Oznacza to, że sąd był surowszy niż oskarżająca prokuratura, która oczekiwała 2,5 roku więzienia dla posługującego się paralizatorem funkcjonariusza oraz po 1,5 roku pozbawienia wolności dla pozostałych. W ustnych motywach orzeczenia sędzia Krzysztof Korzeniewski wskazał, że policjanci nie mieli prawa znęcać się nad zatrzymanym. Co więcej, musieli widzieć, że zachowuje się on w sposób niestandardowy, że występuje zagrożenie dla jego zdrowia. Trzeba mu więc było pomóc. Ponadto żadnego uzasadnienia nie miało rażenie taserem mężczyzny zwijającego się z bólu w policyjnej toalecie – nie stawiał on przecież jakiegokolwiek oporu, a tylko w takich przypadkach funkcjonariusz może razić obywatela prądem.
Przypomnijmy: 25-letni Igor Stachowiak został zatrzymany przez policję 15 maja 2016 r. rano na wrocławskim rynku. Po kilku godzinach pobytu na komisariacie zmarł. Po roku „Superwizjer TVN” ujawnił nagranie, na którym było widać, jak półżywy Stachowiak jest rażony policyjnym taserem.
Prokuratura oskarżyła policjantów o przekroczenie uprawnień i znęcanie się nad zatrzymanym. Zdaniem wielu ekspertów oraz ojca zmarłego mężczyzny zdecydowano się na postawienie zarzutów nieoddających rzeczywistej skali tragedii. Wspomniał o tym również wydający wyrok sąd. Podkreślił, że do rozstrzygnięcia przezeń trafił jedynie wycinek sprawy.
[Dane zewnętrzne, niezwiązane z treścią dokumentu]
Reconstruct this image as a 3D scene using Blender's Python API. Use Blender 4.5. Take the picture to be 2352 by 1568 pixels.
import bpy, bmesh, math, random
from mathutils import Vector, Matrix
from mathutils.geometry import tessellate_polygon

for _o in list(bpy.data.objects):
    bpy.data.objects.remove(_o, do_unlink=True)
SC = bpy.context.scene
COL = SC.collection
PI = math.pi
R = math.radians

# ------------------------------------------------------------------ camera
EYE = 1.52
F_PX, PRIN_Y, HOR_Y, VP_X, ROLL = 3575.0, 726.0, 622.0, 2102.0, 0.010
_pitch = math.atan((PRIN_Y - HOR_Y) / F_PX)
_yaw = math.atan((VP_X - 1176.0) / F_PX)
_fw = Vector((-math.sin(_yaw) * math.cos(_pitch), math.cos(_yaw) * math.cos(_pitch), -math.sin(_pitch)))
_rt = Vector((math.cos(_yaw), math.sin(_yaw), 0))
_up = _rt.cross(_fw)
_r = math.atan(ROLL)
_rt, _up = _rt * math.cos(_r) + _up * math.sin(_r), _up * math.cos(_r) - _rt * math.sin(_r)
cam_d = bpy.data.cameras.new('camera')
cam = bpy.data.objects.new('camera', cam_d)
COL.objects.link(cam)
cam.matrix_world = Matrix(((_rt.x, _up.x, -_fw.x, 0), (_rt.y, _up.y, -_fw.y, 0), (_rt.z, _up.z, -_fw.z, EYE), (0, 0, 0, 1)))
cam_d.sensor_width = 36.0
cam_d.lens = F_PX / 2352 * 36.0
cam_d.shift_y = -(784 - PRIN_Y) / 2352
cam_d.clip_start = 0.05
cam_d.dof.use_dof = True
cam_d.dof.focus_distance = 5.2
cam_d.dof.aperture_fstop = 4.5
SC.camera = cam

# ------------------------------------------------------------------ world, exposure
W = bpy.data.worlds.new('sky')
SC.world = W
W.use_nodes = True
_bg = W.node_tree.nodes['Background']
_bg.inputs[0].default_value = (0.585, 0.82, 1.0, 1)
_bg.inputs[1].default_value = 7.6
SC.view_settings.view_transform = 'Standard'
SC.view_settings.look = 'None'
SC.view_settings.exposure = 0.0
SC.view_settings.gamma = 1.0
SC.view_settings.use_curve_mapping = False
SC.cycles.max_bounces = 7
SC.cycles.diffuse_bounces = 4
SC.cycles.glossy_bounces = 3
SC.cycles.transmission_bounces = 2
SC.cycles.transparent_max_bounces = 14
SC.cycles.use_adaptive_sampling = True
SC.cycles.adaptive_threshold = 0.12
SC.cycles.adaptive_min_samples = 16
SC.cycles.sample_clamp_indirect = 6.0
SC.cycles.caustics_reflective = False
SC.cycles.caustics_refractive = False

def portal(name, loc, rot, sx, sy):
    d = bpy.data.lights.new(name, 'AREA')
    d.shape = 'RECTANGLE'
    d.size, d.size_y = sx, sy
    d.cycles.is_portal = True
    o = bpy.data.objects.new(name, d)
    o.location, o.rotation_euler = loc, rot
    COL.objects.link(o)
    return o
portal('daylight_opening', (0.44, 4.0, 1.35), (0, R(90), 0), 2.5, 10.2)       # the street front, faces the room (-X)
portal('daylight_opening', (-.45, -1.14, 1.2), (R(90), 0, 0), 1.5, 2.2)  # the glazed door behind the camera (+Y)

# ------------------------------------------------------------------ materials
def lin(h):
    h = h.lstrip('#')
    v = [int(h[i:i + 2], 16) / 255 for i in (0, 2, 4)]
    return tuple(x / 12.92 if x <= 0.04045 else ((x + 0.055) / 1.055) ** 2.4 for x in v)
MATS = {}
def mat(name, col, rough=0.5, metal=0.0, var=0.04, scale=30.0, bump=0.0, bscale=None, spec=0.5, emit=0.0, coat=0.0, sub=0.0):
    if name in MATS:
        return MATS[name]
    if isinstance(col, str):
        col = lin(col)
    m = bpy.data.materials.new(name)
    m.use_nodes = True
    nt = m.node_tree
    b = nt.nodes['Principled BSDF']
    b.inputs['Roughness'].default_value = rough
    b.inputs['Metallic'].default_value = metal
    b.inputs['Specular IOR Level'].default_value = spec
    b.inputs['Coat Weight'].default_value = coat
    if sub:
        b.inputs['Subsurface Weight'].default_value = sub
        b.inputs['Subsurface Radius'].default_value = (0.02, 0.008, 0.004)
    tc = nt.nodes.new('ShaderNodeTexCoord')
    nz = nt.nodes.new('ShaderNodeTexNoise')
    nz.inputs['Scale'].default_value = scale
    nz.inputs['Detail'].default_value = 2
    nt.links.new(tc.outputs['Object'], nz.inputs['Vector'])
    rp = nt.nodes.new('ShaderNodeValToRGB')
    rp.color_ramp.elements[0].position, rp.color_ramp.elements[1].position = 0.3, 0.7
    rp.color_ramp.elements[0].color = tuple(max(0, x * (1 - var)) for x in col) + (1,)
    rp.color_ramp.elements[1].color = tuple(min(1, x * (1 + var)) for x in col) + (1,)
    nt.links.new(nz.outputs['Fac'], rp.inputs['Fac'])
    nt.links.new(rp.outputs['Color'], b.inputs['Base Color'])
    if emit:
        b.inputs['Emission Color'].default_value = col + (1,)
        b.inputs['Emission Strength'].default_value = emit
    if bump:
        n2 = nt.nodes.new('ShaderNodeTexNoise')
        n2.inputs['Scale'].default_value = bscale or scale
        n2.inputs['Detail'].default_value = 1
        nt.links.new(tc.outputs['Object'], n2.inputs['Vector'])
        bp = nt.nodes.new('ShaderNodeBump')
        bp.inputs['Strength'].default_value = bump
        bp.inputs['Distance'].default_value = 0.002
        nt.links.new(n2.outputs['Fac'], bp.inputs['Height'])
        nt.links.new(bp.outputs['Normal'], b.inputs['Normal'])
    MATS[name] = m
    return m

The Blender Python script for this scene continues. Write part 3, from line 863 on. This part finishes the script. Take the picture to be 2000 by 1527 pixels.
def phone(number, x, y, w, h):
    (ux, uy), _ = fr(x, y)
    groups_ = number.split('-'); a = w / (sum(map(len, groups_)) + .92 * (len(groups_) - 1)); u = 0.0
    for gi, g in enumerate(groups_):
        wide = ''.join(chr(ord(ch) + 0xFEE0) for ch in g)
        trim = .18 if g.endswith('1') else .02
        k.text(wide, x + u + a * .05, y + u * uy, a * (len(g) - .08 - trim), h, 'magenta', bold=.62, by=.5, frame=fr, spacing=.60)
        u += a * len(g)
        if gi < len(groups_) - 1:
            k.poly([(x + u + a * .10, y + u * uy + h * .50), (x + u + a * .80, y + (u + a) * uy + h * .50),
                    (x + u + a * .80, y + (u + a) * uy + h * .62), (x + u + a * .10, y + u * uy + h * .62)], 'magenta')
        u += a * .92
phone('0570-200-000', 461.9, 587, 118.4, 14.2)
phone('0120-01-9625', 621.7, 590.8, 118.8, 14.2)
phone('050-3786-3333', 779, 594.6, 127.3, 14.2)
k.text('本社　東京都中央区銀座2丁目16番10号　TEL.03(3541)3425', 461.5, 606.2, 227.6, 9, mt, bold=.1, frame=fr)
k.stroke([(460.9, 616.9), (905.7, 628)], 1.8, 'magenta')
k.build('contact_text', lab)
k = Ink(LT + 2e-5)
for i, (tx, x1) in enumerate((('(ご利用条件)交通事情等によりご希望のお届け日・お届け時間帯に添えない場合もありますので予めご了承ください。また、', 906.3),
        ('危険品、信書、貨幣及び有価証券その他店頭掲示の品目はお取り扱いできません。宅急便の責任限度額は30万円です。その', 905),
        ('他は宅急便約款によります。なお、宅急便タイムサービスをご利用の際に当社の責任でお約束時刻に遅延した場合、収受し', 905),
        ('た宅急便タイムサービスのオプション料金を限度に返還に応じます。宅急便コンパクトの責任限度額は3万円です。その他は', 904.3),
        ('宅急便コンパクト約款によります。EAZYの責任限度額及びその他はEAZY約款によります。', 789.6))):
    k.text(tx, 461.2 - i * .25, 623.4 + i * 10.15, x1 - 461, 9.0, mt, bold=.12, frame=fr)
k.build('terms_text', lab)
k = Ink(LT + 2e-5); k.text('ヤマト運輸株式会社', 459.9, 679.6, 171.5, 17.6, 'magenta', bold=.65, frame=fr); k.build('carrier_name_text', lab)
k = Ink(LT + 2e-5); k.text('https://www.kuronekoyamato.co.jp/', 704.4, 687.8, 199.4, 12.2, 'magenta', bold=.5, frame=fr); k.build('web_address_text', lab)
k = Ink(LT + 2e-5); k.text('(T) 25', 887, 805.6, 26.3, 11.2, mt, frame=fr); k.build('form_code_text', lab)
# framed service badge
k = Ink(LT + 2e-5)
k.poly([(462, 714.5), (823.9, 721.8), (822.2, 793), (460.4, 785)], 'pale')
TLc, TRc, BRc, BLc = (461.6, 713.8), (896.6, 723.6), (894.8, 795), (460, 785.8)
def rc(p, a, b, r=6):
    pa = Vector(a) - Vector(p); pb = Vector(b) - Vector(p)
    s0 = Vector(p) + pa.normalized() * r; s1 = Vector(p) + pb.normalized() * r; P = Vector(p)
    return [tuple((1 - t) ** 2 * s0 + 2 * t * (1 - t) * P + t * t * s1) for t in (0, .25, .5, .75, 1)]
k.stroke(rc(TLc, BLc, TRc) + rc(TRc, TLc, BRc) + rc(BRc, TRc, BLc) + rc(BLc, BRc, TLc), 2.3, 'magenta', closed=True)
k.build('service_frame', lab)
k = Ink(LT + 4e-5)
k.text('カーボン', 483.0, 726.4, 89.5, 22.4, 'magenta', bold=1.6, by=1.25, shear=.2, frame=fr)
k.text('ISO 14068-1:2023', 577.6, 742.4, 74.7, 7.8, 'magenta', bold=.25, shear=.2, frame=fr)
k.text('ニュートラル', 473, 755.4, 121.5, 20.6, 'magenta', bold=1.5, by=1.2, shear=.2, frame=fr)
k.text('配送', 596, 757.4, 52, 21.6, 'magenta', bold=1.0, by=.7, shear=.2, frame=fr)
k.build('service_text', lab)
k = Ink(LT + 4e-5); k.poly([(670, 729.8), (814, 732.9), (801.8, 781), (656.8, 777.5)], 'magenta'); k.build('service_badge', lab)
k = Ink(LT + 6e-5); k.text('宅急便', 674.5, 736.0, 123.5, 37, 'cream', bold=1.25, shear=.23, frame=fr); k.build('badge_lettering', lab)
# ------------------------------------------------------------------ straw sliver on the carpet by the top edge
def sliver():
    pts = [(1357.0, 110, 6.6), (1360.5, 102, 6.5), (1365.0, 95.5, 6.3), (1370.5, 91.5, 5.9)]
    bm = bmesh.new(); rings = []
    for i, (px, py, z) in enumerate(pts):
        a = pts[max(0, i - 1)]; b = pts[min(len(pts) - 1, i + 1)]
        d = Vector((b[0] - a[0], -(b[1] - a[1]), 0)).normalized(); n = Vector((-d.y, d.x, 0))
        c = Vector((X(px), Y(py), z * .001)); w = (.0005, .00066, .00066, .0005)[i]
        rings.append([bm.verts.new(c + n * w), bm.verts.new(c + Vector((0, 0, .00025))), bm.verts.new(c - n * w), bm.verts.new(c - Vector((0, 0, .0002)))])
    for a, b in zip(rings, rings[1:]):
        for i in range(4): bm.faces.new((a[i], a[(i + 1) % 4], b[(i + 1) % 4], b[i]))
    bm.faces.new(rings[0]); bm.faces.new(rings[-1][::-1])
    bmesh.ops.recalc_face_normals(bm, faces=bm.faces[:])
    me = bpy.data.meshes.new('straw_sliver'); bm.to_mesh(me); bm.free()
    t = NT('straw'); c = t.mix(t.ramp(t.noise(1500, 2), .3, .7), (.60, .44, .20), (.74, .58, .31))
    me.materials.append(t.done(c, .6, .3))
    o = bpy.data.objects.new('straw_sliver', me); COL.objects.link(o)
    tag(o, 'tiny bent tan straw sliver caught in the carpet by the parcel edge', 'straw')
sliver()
Wydany przez sąd wyrok jest nieprawomocny, obrona już zapowiedziała apelację. Zarazem, niezależnie od postępowania dotyczącego przekroczenia uprawnień, toczy się śledztwo w sprawie nieumyślnego spowodowania śmierci Stachowiaka. Prokuratura już je raz umorzyła, ale sąd nakazał jego wznowienie.